>> Begin

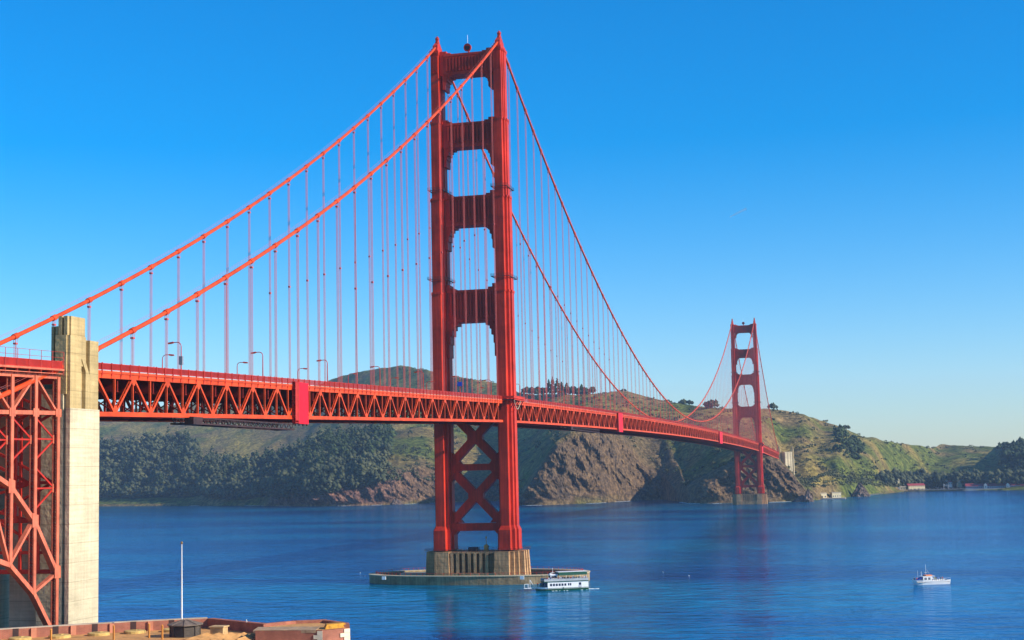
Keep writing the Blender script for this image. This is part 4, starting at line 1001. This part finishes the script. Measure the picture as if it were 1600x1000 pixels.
# bastion block at the corner
bs = MB(); bs.prism([(62.2,-366.5),(66,-361),(71,-359),(77.0,-364.2),(78.2,-367.2),(75.0,-371.5),(64.0,-372.8)], 2, 19.0); bs.build('bastion', BRICK, fort)
bt = MB(); bt.add([(62.2,-366.5,19.05),(66,-361,19.05),(71,-359,19.05),(77.0,-364.2,19.05),(78.2,-367.2,19.05),(75.0,-371.5,19.05),(64.0,-372.8,19.05)], [(0,1,2,3,4,5,6)])
bt.build('bastion_roof', ROOFD, fort, fix=False)
bp_ = MB(); wall_path(bp_, [(62.2,-366.5),(66,-361),(71,-359)], .9, 19.04, 19.55, -1); wall_path(bp_, [(71,-359),(77.0,-364.2),(78.2,-367.2)], .9, 19.04, 19.5, -1); bp_.build('bastion_rim', BRICK, fort)
sl_ = MB()
for k in range(6):
    a = k/6; x0 = 63.5+a*10.6; y0 = -372.6+a*.9; sl_.add([(x0,y0,19.07),(x0+1.7,y0+.16,19.07),(x0+1.2,y0+3.4,19.3),(x0-.5,y0+3.2,19.3),(x0,y0,18.6),(x0+1.7,y0+.16,18.6),(x0+1.2,y0+3.4,18.6),(x0-.5,y0+3.2,18.6)], [(0,1,2,3),(4,7,6,5),(0,4,5,1),(1,5,6,2),(2,6,7,3),(3,7,4,0)])
sl_.build('coping_slabs', mat('stone_slab', (.42,.28,.16), .9, .2, .6), fort)
lich = MB(); lich.prism([(74.0,-368.2),(76.4,-364.8),(77.8,-367),(75.2,-370.6)], 19.05, 19.75, .8, (75.8,-367.6)); lich.build('lichen_cap', mat('orange_lichen', (.62,.28,.02), .9, .3, 1), fort)
qn = MB(); qn2 = MB()
for k in range(26):
    z = 2+k*.65; w_ = .9 if k%2 else 1.5
    qn.prism([(75.0+.15,-371.5-.12),(75.0+.15-w_,-371.5-.12-w_*.1),(75.0-w_,-371.2),(75.0,-371.2)], z, z+.63); 
    qn2.prism([(78.3,-367.3),(78.3-.75*w_,-367.3-w_),(78.0-.75*w_,-367.1-w_),(78.0,-367.2)], z, z+.63)
PQ = mat('pale_quoin', (.74,.66,.48), .8, .1, 1); qn.build('quoins', PQ, fort); qn2.build('quoins', PQ, fort)
# folded earth roofs right of the kiosk
fr = MB()
for k in range(5):
    x0 = 50.5+k*2.6; y0 = -366.2-k*.7
    fr.add([(x0,y0-7,17.4),(x0+2.6,y0-7.6,17.4),(x0+2.6,y0+1.6,17.4),(x0,y0+2.2,17.4),(x0+1.2,y0-7,17.65+.1*k),(x0+1.2,y0+1.2,17.85+.12*k)], [(0,4,5,3),(4,1,2,5),(0,1,4),(3,5,2)])
fr.build('ridged_roof', ROOFD, fort)
bk = MB().box(52.3,54.6,-364.9,-362.9,17.3,18.7); bk.prism([(52.1,-365.1),(54.8,-365.1),(54.8,-362.7),(52.1,-362.7)],18.69,18.9); bk.build('stone_block', mat('sandstone', (.60,.40,.18), .9, .2, .8), fort)
# gun mounts: low stone discs near the parapet
for i, s0 in enumerate((41,48,54.5,61,67.5,74,80.5)):
    r_ = along(NP, s0+13)
    if not r_: continue
    x,y,dx,dy = r_; x += dy*3.2; y -= dx*3.2
    q = MB().lathe([(1.9,ZR-.02),(1.9,ZR+.38),(1.7,ZR+.5),(.5,ZR+.52)], x, y, 18); q.box(x-.5,x+.5,y-.4,y+.4,ZR+.5,ZR+.62)
    tag(q.build('gun_platform', mat('yellow_stone', (.62,.42,.13), .9, .2, 1) if i == 0 else bpy.data.materials['yellow_stone']), 'round yellow stone gun platform on the fort roof behind the parapet', 'gun platform', 'stone gun platforms on the fort roof')
for i, (x, y) in enumerate([(22.0,-384.5),(30,-378),(38,-371.8),(46.5,-371.0),(43,-368.9)]):
    q = MB().box(x-.12,x+.12,y-.12,y+.12,ZR-.1,ZR+2.2); q.lathe([(.17,ZR+2.2),(.2,ZR+2.3),(.05,ZR+2.45)], x, y, 8)
    tag(q.build('marker_post', mat('post_orange', (.62,.25,.04), .7) if i == 0 else bpy.data.materials['post_orange']), 'short orange post on the fort roof', 'post', 'orange posts on the fort roof')
# flagpole
q = empty('flagpole', (45.6,-362,ZR)); tag(q, 'tall bare white flagpole on the fort roof', 'flagpole')
MB().lathe([(.16,0),(.15,4),(.07,15.3)],0,0,10).build('pole', WHITE, q); MB().lathe([(.02,15.25),(.16,15.4),(.2,15.55),(.12,15.75),(.01,15.8)],0,0,10).build('ball_finial', mat('brass', (.35,.22,.06), .4, metal=.6), q)
# octagonal hut
ko = empty('octagonal_hut', (48.2,-366.0,ZR)); tag(ko, 'dark weathered octagonal hut on the fort roof at the flagpole', 'hut')
oct8 = lambda r: [(r*math.cos(R(22.5+45*k)), r*math.sin(R(22.5+45*k))) for k in range(8)]
q = MB().prism(oct8(2.45), -.3, 1.9)
for k in range(8):
    a = oct8(2.5)[k]; q.box(a[0]-.09,a[0]+.09,a[1]-.09,a[1]+.09,-.2,1.9)
for z in (.35,.8,1.25,1.7):
    for k in range(8):
        a, b_ = oct8(2.47)[k], oct8(2.47)[(k+1)%8]; q.bar((a[0],a[1],z),(b_[0],b_[1],z),.05,.09,side=(0,0,1))
q.build('walls', GREYW, ko)
q = MB().prism(oct8(3.0), 1.9, 2.05); q.prism(oct8(2.95), 2.05, 2.75, .12)
for k in range(8): a = oct8(2.95)[k]; q.bar((a[0],a[1],2.08),(a[0]*.12,a[1]*.12,2.80),.12,.1)
q.build('roof', mat('hut_roof', (.20,.15,.115), .85, .25, 1), ko)
q = MB().box(-.7,.7,-2.45,-2.36,.0,1.6); q.build('door', BLACKM, ko)
q = MB()
for k in range(5): q.box(-2.45,-2.38,-.8+k*.4,-.75+k*.4,.2,1.5)
q.build('window_bars', BLACKM, ko)
# promontory the fort stands on, and the bluff under the viewer
def cliffland():
    n = 90; xs = np.linspace(-320,520,n); ys = np.linspace(-1400,-344,n); P = np.empty((n,n,3)); P[...,0] = xs[:,None]; P[...,1] = ys[None]
    X_, Y_ = P[...,0], P[...,1]; shore = -346 - .55*np.clip(X_-84,0,300) - .5*np.clip(-60-X_,0,300)
    d = shore - Y_; z = np.where(d > 0, 2.2*sstep(0,6,d), -6*sstep(0,12,-d))
    z = z + 38.6*sstep(120,10,np.hypot(X_-165,(Y_+610))) + 36*sstep(250,420,d)*(1-sstep(120,10,np.hypot(X_-165,(Y_+610))))*.9*sstep(-605,-760,Y_)
    z = z + fbm(X_/40, Y_/40, 4)*1.2*(z > 1.5); P[...,2] = np.minimum(z, 41.8); return P
GL = mat('coastal_ground', (.14,.11,.05), .95, .3, .05, (.05,.06,.02), bump=.5, bscale=.5)
me = grid_mesh('ground', cliffland()); me.materials.append(GL); me.shade_smooth(); o = bpy.data.objects.new('ground', me); C.objects.link(o); tag(o, kind='structure')

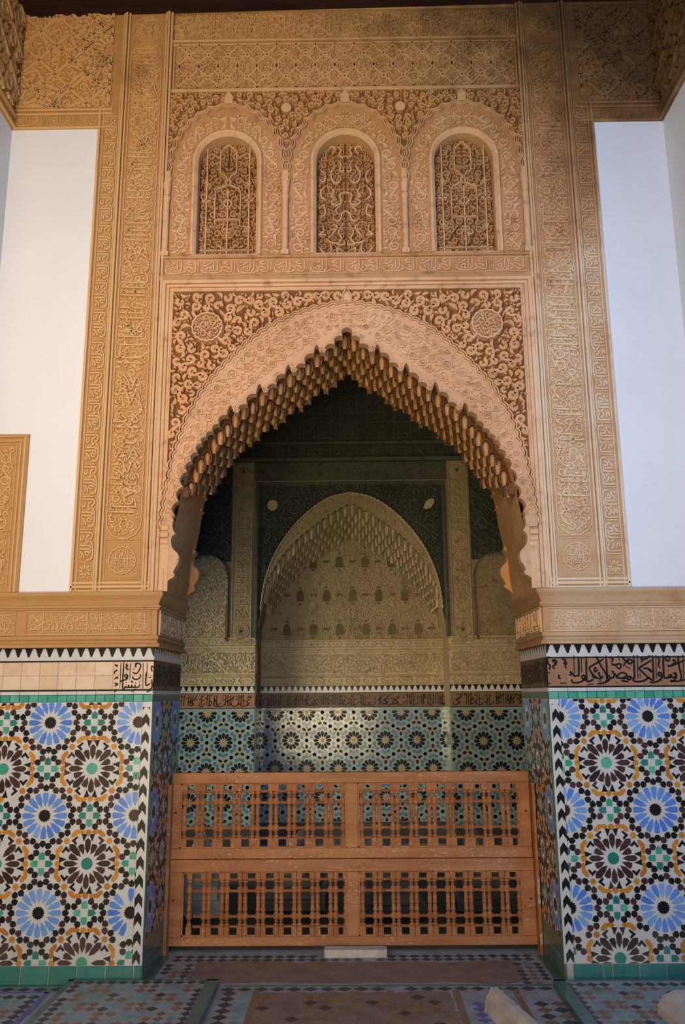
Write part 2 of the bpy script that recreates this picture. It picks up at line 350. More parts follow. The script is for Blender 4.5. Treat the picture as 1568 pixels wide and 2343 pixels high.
def clip_poly(P, x0, x1, z0, z1):
    for ax, v, s in ((0, x0, 1), (0, x1, -1), (1, z0, 1), (1, z1, -1)):
        out = []; n = len(P)
        for i in range(n):
            a, b = P[i], P[(i + 1) % n]; da, db = s * (a[ax] - v), s * (b[ax] - v)
            if da >= 0: out.append(a)
            if (da >= 0) != (db >= 0): t = da / (da - db); out.append((a[0] + t * (b[0] - a[0]), a[1] + t * (b[1] - a[1])))
        P = out
        if len(P) < 3: return []
    return P
def clip_line(P, x0, x1, z0, z1):                            # keep only runs of a polyline inside a rectangle
    P = np.asarray(P); ok = (P[:, 0] > x0) & (P[:, 0] < x1) & (P[:, 1] > z0) & (P[:, 1] < z1); runs, cur = [], []
    for p, k in zip(P, ok):
        if k: cur.append(p)
        elif len(cur) > 1: runs.append(np.array(cur)); cur = []
        else: cur = []
    if len(cur) > 1: runs.append(np.array(cur))
    return runs
def parea(P): P = np.asarray(P); return abs(0.5 * np.sum(P[:, 0] * np.roll(P[:, 1], -1) - np.roll(P[:, 0], -1) * P[:, 1]))

# the great arch: cusps of its lobed edge from the crown down the left side, with the bulge of each lobe
CUSP = [(0.0, 3.873, 0), (-0.028, 3.813, .35), (-0.078, 3.755, .45), (-0.14, 3.697, .45), (-0.176, 3.703, .2), (-0.216, 3.695, 1.5), (-0.268, 3.625, .4), (-0.324, 3.565, .45), (-0.357, 3.569, .2), (-0.399, 3.557, 1.5), (-0.451, 3.488, .4), (-0.508, 3.432, .45), (-0.539, 3.438, .2), (-0.583, 3.426, 1.5), (-0.637, 3.353, .4), (-0.69, 3.297, .45), (-0.724, 3.306, .2), (-0.766, 3.286, 1.3), (-0.813, 3.227, .4), (-0.852, 3.177, .4), (-0.892, 3.143, .4), (-0.92, 3.102, .4), (-0.945, 3.043, .4), (-0.979, 2.985, .4), (-1.006, 2.919, .4), (-1.027, 2.821, .35), (-1.051, 2.731, .35), (-1.071, 2.639, .35), (-1.078, 2.61, .4), (-1.063, 2.524, .3), (-1.084, 2.508, .1), (-1.089, 2.473, .15), (-1.077, 2.433, .15), (-1.052, 2.409, .1), (-1.038, 2.37, -.2), (-1.046, 2.33, -.1), (-1.064, 2.299, .1), (-1.058, 2.271, .5), (-1.066, 2.255, 0), (-1.101, 2.233, .15), (-1.123, 2.201, .15), (-1.128, 2.16, 0)]
def lobes(cusps, n=6):
    out = [np.array(cusps[0][:2])]
    for a, b in zip(cusps[:-1], cusps[1:]):
        p, q = np.array(a[:2]), np.array(b[:2]); d = q - p; nrm = np.array([d[1], -d[0]]); 
        if b[2] == 0: out.append(q); continue
        L = np.hypot(*d); nn = nrm / (np.hypot(*nrm) + 1e-9)
        if nn @ np.array([-0.6, 0.8]) < 0: nn = -nn
        if p[1] < 2.6: nn = np.array([-1.0, 0.0])
        s = b[2] * L / 2 * (1.75 if p[1] > 2.62 else 1.0)
        if b[2] > 1: nn = np.array([0, 1.0])
        for t in np.linspace(0, 1, n + 1)[1:]: out.append(p + d * t + nn * s * (math.sin(PI * t) ** 0.7))
    return np.array(out)
LEFTARCH = lobes(CUSP)
def full(P): R = P.copy(); R[:, 0] *= -1; return np.vstack([P[::-1], R[1:]])     # left springing -> crown -> right springing
ARCH = full(LEFTARCH)
BASE = smooth([(0, 3.86), (-.19, 3.73), (-.38, 3.59), (-.565, 3.455), (-.735, 3.315), (-.87, 3.13), (-.965, 2.97), (-1.03, 2.80), (-1.07, 2.62), (-1.09, 2.47), (-1.10, 2.30), (-1.13, 2.15)], 6)
OUTER = smooth([(0, 4.045), (-.27, 3.985), (-.55, 3.845), (-.775, 3.63), (-.945, 3.405), (-1.055, 3.15), (-1.118, 2.89), (-1.148, 2.67), (-1.156, 2.54)], 6)
JX = 1.165

# ------------------------------------------------------------------ the setting: masonry, side walls, ceiling, floor
XL, XR, YB, YA, JD = -2.29, 2.17, 4.0, 4.45, 0.8             # room corners, chamber wall, alcove wall, depth of the great arch
g = Geo()
hole = [(JX + .01, 0.0), (JX + .01, 2.15)] + [(x * 1.045, z + .11) for x, z in full(BASE)[::-1][3:-3]] + [(-JX - .01, 2.15), (-JX - .01, 0.0)]
outer = [(-2.75, 0), (-2.75, 6.6), (2.75, 6.6), (2.75, 0)][::-1]
outer = [(2.75, 0), (2.75, 6.6), (-2.75, 6.6), (-2.75, 0)]
prism(g, F(0.16), outer + hole[::-1], -(JD - 0.165), 0.0)
wall_back = g.build('wall_back', STUG, kind='structure')
tag(wall_back, 'tall plaster wall around the lobed arch', 'wall')
for sd, x0, x1 in ((-1, XL, -1.69), (1, 1.69, XR)):
    g = Geo(); fbox(g, F(0.16), x0, x1, 2.14, 5.36, 0, 0.155); g.build('white_panel', LIME, wall_back)
for sd, nm, x in ((-1, 'wall_left', XL), (1, 'wall_right', XR)):
    g = Geo(); box(g, *((x - .25, x) if sd < 0 else (x, x + .25)), -2.4, 0.04, 0, 6.6); wl = g.build(nm, LIME, kind='structure')
    tag(wl, 'white side wall under the carved stucco, ' + ('warm lit, on the left' if sd < 0 else 'cool lit, on the right'), 'wall')
    fr = FR((x, 0, 0), (0, sd * -1.0, 0), (0, 0, 1)); g = Geo()
    R = rect(0.0, 2.3, 5.36, 6.34) if sd > 0 else rect(-2.3, 0.0, 5.36, 6.34)
    prism(g, fr, R, -0.02, 0.012); fs = g.build('stucco_band', STUG, wl); g = Geo()
    x0, x1 = R[0][0], R[1][0]
    scrolls(g, fr, rect(x0 + .02, x1 - .02, 5.46, 6.3), [.075, .05, .034], .5, .03, .012, seed=30 + sd, tries=1600, dots=False)
    for k in range(-12, 13):
        for a in (0.7, -0.7):
            for run in clip_line([(t, 5.9 + a * (t - k * .42)) for t in np.linspace(x0 + .02, x1 - .02, 60)], x0, x1, 5.47, 6.3): rib(g, fr, run, .03, .034, .012, .7)
    for z in (5.375, 5.455): rib(g, fr, [(x0, z), (x1, z)], .022, .02, .012, .6)
    g.build('carved_relief', STU, fs, 'stuff')
ceiling = obox('ceiling', TIMBER, None, -2.75, 2.75, -2.6, 0.9, 6.42, 6.55, kind='structure'); tag(ceiling, 'dark cedar ceiling over the carved wall', 'ceiling')
me = None
for i in range(9):
    g = Geo(); 
    if me is None: box(g, -2.28, 2.16, -.13, .13, 0, .12); me = g.mesh('plank', TIMBER)
    p = link('plank', me, ceiling); p.location = (0, -.13 - .27 * i, 6.30); p.rotation_euler = (0, -.016, 0)
FLD = plain('dark_chamber_stone', (0.06, 0.058, 0.05), (0.035, 0.034, 0.03), 4, 0.6)
floor = obox('floor', FLW, None, -3.2, 3.2, -5.6, 5.2, -0.12, 0.0, kind='structure'); tag(floor, 'tiled floor worn to bare earth before the arch', 'floor')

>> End

Instructions for the task | Give back, exactly as written, each line from the one that contains "Write part 2" through the one that contains "def parea(P): P".

Reply |
Write part 2 of the bpy script that recreates this picture. It picks up at line 350. More parts follow. The script is for Blender 4.5. Treat the picture as 1568 pixels wide and 2343 pixels high.
def clip_poly(P, x0, x1, z0, z1):
    for ax, v, s in ((0, x0, 1), (0, x1, -1), (1, z0, 1), (1, z1, -1)):
        out = []; n = len(P)
        for i in range(n):
            a, b = P[i], P[(i + 1) % n]; da, db = s * (a[ax] - v), s * (b[ax] - v)
            if da >= 0: out.append(a)
            if (da >= 0) != (db >= 0): t = da / (da - db); out.append((a[0] + t * (b[0] - a[0]), a[1] + t * (b[1] - a[1])))
        P = out
        if len(P) < 3: return []
    return P
def clip_line(P, x0, x1, z0, z1):                            # keep only runs of a polyline inside a rectangle
    P = np.asarray(P); ok = (P[:, 0] > x0) & (P[:, 0] < x1) & (P[:, 1] > z0) & (P[:, 1] < z1); runs, cur = [], []
    for p, k in zip(P, ok):
        if k: cur.append(p)
        elif len(cur) > 1: runs.append(np.array(cur)); cur = []
        else: cur = []
    if len(cur) > 1: runs.append(np.array(cur))
    return runs
def parea(P): P = np.asarray(P); return abs(0.5 * np.sum(P[:, 0] * np.roll(P[:, 1], -1) - np.roll(P[:, 0], -1) * P[:, 1]))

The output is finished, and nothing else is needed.